The ruling came in the consolidated cases of Our Lady of Guadalupe School v. Morrissey-Berru and St. James Catholic School v. Biel. The justices ruled in a 7-2 decision that teachers at Catholic grade schools qualified for the “ministers exception” established by the court in the 2012 Hosana Tabor case.

“The religious education and formation of students is the very reason for the existence of most private religious schools, and therefore the selection and supervision of the teachers upon whom the schools rely to do this work lie at the core of their mission,” wrote Justice Samuel Alito for the majority.

“Judicial review of the way in which religious schools discharge those responsibilities would undermine the independence of religious institutions in a way that the First Amendment does not tolerate.”

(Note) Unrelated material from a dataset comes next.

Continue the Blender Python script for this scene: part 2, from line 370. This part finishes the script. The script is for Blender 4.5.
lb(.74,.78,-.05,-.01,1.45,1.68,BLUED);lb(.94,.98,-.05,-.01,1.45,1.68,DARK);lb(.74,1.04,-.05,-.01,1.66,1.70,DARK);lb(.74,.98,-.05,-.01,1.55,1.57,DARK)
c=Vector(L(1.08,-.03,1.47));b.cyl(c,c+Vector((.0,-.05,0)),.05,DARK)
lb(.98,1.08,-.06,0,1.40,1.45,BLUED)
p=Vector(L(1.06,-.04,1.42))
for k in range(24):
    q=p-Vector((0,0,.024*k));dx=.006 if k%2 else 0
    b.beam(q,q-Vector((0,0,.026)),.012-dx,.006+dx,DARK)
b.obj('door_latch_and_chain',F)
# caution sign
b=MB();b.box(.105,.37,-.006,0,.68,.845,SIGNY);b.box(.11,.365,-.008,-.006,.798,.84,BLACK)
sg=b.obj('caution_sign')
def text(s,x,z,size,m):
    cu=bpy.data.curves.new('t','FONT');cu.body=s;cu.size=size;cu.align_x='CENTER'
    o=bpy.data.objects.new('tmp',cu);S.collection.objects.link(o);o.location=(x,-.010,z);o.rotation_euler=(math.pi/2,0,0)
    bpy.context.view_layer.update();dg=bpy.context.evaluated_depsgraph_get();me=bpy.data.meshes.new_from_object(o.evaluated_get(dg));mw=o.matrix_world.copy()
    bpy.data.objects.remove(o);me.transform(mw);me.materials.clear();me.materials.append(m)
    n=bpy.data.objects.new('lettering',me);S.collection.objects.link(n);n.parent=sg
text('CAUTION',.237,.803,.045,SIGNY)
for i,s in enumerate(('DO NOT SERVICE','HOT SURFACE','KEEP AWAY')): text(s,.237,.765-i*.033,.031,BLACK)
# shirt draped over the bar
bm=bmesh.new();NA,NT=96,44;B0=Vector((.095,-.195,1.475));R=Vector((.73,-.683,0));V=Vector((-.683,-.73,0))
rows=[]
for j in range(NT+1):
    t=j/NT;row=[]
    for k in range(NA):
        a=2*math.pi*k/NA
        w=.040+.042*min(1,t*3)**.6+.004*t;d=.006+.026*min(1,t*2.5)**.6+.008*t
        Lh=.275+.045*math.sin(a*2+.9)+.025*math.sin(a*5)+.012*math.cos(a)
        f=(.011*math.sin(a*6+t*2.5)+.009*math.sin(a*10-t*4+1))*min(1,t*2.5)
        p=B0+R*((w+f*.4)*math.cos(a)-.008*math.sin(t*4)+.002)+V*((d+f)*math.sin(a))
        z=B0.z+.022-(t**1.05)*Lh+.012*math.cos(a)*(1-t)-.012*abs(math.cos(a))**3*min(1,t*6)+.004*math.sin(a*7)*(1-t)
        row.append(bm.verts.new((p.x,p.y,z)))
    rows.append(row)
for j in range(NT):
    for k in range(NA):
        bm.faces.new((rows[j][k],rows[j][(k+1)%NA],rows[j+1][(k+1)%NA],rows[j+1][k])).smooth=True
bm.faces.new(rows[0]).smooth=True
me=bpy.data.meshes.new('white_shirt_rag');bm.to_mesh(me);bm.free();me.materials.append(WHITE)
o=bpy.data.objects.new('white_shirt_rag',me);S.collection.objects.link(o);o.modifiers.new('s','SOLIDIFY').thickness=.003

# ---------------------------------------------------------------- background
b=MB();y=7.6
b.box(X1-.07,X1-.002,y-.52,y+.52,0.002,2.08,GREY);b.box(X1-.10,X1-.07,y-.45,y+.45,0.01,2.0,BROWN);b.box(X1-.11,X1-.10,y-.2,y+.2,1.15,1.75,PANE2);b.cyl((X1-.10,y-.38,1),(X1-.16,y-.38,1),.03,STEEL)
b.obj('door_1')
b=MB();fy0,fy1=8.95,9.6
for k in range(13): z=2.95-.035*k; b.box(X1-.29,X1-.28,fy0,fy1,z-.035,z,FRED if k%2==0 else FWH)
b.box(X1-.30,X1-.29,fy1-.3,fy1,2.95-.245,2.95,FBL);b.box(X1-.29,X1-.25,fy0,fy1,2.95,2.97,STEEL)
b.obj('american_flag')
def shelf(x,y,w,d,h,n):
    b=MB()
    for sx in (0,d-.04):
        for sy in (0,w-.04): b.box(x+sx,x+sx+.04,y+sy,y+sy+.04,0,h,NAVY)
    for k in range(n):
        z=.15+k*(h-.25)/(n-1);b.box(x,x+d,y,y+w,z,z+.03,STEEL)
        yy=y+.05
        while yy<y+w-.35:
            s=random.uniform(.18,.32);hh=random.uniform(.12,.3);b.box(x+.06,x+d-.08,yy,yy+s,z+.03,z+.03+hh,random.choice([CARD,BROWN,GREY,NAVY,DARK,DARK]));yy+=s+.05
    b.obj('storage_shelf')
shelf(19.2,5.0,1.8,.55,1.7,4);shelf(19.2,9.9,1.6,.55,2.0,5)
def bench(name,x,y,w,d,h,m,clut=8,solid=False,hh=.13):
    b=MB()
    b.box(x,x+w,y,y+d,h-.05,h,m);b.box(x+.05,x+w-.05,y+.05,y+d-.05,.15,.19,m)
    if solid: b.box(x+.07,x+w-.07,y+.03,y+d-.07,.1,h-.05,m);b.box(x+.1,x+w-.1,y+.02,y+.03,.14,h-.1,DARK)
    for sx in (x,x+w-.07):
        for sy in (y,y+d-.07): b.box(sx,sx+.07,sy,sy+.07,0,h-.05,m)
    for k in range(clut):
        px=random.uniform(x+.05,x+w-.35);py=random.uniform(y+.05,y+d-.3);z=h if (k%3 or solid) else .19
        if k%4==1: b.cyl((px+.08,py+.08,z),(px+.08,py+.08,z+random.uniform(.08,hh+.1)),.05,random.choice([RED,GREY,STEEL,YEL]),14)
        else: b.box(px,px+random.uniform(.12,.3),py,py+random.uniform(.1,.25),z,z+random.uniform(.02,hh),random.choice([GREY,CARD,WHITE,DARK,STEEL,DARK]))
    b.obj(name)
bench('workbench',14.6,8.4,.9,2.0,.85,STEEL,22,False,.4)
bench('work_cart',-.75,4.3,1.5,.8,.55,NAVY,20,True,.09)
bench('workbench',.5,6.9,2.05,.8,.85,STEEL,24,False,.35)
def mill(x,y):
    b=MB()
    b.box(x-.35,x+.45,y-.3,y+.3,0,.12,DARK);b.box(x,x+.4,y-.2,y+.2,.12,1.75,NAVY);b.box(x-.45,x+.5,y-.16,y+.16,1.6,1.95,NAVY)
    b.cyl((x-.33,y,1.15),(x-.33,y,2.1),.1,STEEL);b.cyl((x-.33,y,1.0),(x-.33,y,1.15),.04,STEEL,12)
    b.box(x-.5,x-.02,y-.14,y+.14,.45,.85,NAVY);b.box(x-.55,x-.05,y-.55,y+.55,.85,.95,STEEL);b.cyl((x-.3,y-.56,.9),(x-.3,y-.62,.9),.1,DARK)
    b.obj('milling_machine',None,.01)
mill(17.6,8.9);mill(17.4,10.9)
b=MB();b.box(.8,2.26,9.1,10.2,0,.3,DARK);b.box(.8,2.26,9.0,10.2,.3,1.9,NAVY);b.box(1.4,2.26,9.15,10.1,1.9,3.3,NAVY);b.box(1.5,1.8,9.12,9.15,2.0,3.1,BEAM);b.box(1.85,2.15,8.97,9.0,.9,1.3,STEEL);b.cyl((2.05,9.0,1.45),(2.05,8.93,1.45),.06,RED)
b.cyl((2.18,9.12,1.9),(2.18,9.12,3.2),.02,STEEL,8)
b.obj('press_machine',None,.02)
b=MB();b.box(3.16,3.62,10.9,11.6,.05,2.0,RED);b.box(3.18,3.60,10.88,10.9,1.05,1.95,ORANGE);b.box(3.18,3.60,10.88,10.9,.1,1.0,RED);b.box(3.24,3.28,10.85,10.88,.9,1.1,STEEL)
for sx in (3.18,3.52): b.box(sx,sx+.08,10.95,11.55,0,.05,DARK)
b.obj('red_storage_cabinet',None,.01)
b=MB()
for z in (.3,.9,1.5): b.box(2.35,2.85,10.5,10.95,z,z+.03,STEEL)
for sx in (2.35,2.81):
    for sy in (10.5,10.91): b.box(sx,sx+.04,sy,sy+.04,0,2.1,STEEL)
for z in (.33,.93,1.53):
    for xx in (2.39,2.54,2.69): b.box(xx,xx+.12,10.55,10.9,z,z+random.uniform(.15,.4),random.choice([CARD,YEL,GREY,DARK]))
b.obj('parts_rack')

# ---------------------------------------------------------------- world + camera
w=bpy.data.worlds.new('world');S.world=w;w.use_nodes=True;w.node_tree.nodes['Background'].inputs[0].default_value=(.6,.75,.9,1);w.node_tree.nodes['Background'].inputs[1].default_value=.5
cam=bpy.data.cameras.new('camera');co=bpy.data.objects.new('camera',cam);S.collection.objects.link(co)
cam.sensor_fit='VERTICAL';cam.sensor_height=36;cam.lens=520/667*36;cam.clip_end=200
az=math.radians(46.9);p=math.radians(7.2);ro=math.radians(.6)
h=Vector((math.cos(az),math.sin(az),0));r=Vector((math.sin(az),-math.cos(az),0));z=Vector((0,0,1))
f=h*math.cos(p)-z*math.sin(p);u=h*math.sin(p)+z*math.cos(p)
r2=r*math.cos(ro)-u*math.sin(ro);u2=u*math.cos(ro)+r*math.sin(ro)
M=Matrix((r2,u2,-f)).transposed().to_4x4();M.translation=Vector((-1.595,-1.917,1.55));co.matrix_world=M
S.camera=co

The two California Catholic schools did not renew the contracts of the teachers in 2014 and 2015. In separate cases combined by the Supreme Court, the teachers alleged that their dismissals were based on disability and age, not poor performance. The schools claimed they were exempt from employment discrimination laws under the ministerial exception, the legal doctrine under which government cannot interfere in the employment decisions of churches and religious institutions regarding the hiring and firing of ministers.

In both cases, the teachers’ suits were dismissed by federal courts, and then reinstated by the US 9th Circuit Court of Appeal.

When the Supreme Court heard oral arguments in the combined case in May, lawyers for the schools argued that “for hours on end over the course of a week,” teachers in Catholic schools were the “primary agents” by which the faith was taught to students. Argument – and questions from the bench – focused on how broadly the ministerial exception could be applied to the employees of religious schools.

The decision comes just weeks after the court’s ruling in Bostock v. Clayton County, that employers cannot fire employees because of their sexual orientation or “gender identity.” Justice Neil Gorsuch, who authored the majority opinion in that case, acknowledged that religious freedom cases related to the decision would probably come before the Court in the future.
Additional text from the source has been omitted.